The formula to determine the roots of a quadratic is:

x=\frac{b \pm \sqrt{b^{2}-4 a c}}{2 a}

For the polynomial:

f(x)=a x^{2}+b x+c, \text { where } a \neq 0

let\alpha and\betaare the roots of the quadratic polynomial. Then(x-\alpha) and(x-\beta) are the factors of the polynomial f(x). Therefore:

f(x)=a x^{2}+b x+c=p(x-\alpha)(x-\beta),where p is a constant

\therefore a x^{2}+b x+c=p\left(x^{2}-(\alpha+\beta) x+\alpha \beta\right)

a x^{2}+b x+c=p x^{2}-p(\alpha+\beta) x+p \alpha \beta

Comparing coefficients of x^{2}, xand constant terms on both sides of the equation we get:

\mathrm{a}=\mathrm{p}, \mathrm{b}=-p(\alpha+\beta) \text { and } \mathrm{c}=p \alpha \beta

\therefore(\alpha+\beta)=-\frac{b}{p}=-\frac{b}{a}=-\frac{(\text { coefficient of } x)}{\text { coefficient of } x^{2}}

And, \alpha \times \beta=\frac{c}{p}=\frac{c}{a}=\frac{\text { constant term }}{\text { coefficient of } x^{2}}

Hence we can say that for the polynomial:

f(x)=a x^{2}+b x+c, \text { where } a \neq 0, \alpha and \betaare the roots of the quadratic polynomial then:

1. The sum of the roots, \boldsymbol{\alpha}+\boldsymbol{\beta}=-\frac{b}{a}=-\frac{(\text { coefficient of } x)}{\text { coefficient of } x^{2}}

2. The product of the roots, \boldsymbol{\alpha} \times \boldsymbol{\beta}=\frac{c}{a}=\frac{\text { constant term }}{\text { coefficient of } x^{2}}

EXAMPLES 

Example 1: A quadratic polynomial f(x)=x^{2}-9 x+20 is given. Calculate the sum and product of the roots using the coefficients, and then verify your answer by finding the roots of the quadratic polynomial by factorization.

Solution: 

Given polynomial is f(x)=x^{2}-9 x+20.

Let the roots of the polynomial f(x) be \alpha and \beta

Then we have sum of roots, \alpha+\beta=-\frac{(\text { coefficient of } x)}{\text { coefficient of } x^{2}}=-\frac{(-9)}{1}=9.

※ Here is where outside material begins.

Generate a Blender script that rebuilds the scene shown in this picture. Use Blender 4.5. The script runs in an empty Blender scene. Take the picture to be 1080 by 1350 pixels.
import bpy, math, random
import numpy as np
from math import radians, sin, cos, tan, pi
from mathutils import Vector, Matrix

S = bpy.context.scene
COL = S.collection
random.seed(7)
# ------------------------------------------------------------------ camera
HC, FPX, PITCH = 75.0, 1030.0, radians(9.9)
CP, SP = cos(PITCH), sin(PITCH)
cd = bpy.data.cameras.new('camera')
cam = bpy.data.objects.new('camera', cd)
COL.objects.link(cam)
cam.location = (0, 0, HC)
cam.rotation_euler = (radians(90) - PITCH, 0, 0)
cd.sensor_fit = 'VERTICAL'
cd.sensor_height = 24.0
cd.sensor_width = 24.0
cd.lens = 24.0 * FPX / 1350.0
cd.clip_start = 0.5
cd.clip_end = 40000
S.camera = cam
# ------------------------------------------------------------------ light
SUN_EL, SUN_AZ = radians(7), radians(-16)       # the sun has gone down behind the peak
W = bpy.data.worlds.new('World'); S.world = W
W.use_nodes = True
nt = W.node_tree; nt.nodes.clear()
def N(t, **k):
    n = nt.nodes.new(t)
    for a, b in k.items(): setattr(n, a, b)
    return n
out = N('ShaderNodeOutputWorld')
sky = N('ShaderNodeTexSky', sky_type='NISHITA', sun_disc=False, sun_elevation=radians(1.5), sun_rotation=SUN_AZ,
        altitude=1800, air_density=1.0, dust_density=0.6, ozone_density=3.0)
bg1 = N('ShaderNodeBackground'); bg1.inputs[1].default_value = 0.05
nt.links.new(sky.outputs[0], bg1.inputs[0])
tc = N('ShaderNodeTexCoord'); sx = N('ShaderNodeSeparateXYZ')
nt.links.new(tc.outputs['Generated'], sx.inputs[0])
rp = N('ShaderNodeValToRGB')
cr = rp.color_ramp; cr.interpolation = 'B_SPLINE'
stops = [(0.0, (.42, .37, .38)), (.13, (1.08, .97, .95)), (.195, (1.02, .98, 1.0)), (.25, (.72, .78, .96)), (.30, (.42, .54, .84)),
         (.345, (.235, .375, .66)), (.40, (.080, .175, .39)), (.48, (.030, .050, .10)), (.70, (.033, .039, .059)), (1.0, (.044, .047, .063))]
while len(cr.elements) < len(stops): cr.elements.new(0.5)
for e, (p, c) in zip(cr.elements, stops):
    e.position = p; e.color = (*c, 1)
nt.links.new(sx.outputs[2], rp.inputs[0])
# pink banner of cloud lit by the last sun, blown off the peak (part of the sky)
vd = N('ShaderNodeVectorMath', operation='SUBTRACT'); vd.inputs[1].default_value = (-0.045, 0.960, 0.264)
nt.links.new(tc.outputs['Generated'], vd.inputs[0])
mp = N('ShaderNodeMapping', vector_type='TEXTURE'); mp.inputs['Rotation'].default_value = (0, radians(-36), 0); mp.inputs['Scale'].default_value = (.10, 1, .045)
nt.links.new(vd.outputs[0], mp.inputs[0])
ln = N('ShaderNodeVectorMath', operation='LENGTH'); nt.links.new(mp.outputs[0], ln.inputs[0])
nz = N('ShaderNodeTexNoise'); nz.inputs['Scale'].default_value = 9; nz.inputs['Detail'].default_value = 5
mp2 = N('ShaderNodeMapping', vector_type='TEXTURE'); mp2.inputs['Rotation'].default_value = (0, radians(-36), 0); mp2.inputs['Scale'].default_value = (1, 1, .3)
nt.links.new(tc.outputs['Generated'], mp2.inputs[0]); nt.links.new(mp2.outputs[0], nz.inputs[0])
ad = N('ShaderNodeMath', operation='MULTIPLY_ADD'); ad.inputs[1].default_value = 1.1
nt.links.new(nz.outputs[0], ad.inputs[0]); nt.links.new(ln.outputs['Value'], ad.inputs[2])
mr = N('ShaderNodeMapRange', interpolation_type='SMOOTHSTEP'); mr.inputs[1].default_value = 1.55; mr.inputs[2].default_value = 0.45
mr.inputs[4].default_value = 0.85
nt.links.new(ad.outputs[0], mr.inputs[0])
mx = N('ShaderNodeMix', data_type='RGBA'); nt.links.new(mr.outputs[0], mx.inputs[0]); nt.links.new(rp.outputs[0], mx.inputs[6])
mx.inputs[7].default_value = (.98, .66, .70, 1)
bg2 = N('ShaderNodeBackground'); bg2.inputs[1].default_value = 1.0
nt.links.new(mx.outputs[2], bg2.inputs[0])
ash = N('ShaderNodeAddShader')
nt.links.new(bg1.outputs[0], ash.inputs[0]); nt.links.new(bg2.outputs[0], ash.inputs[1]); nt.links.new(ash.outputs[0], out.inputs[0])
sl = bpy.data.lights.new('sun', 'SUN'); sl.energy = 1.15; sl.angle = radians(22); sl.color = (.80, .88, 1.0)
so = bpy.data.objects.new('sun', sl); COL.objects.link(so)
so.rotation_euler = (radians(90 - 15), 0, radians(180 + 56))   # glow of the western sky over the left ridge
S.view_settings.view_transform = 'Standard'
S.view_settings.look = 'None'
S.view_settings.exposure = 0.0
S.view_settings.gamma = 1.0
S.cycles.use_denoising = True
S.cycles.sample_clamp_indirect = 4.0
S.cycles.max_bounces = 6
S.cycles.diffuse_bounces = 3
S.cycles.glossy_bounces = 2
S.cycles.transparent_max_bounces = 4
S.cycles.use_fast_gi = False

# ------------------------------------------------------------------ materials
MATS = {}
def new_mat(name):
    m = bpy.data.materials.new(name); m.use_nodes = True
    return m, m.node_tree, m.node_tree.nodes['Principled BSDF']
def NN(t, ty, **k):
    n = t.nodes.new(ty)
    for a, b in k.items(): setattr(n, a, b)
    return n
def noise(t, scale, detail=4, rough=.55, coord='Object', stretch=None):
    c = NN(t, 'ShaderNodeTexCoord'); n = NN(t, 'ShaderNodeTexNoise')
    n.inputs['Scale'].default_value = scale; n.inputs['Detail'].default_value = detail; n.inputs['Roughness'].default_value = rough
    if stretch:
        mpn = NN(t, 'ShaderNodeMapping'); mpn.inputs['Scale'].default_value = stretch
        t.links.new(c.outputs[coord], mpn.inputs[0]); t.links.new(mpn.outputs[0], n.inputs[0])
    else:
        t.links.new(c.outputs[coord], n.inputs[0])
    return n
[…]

And product of roots \alpha \times \beta=\frac{\text { constant term }}{\text { coefficient of } x^{2}}=\frac{20}{1}=20.

f(x)=x^{2}-9 x+20

         =x^{2}-5 x-4 x+20

         =x(x-5)-4(x-5)

         = (x - 5)(x - 4)

⇒ f(x)=0 at x=5, 4.

Hence the roots of f(x) are 5 and 4.

Now sum of roots = 5 + 4 = 9, and

product of roots = 5 × 4 = 20, hence verified.

Example 2: The sum and product of the roots of a quadratic polynomial f(x) are 5 and 6 respectively. Also, f(4) = 2. Determine the polynomial f(x).

Solution:

Let the polynomial be f(x)=a x^{2}+b x+c, where a\neq 0.

Let the roots of the polynomial f(x) be \alphaand\beta.

Given that f(4) = 2:

⇒f(4)=a(4^{2})-b(4)+c

\therefore f(4)=16a-4b+c ….(1)

It is also given that the sum of the roots is 5 and the product of roots is 6.

\therefore\left(-\frac{b}{a}\right)=5 \text { and } \frac{c}{a}=6

Hence, b = -5a and c = 6a.

Substituting values of b and c in (1)

   16a + 4(-5a) + 6a = 2

⇒ 16a – 20a + 6a = 2

⇒ 2a = 2

∴ a = 1

⇒ b = -5a = -5 and c = 6a = 6

Hence, the quadratic polynomial is f(x)=x^{2}-5 x+6.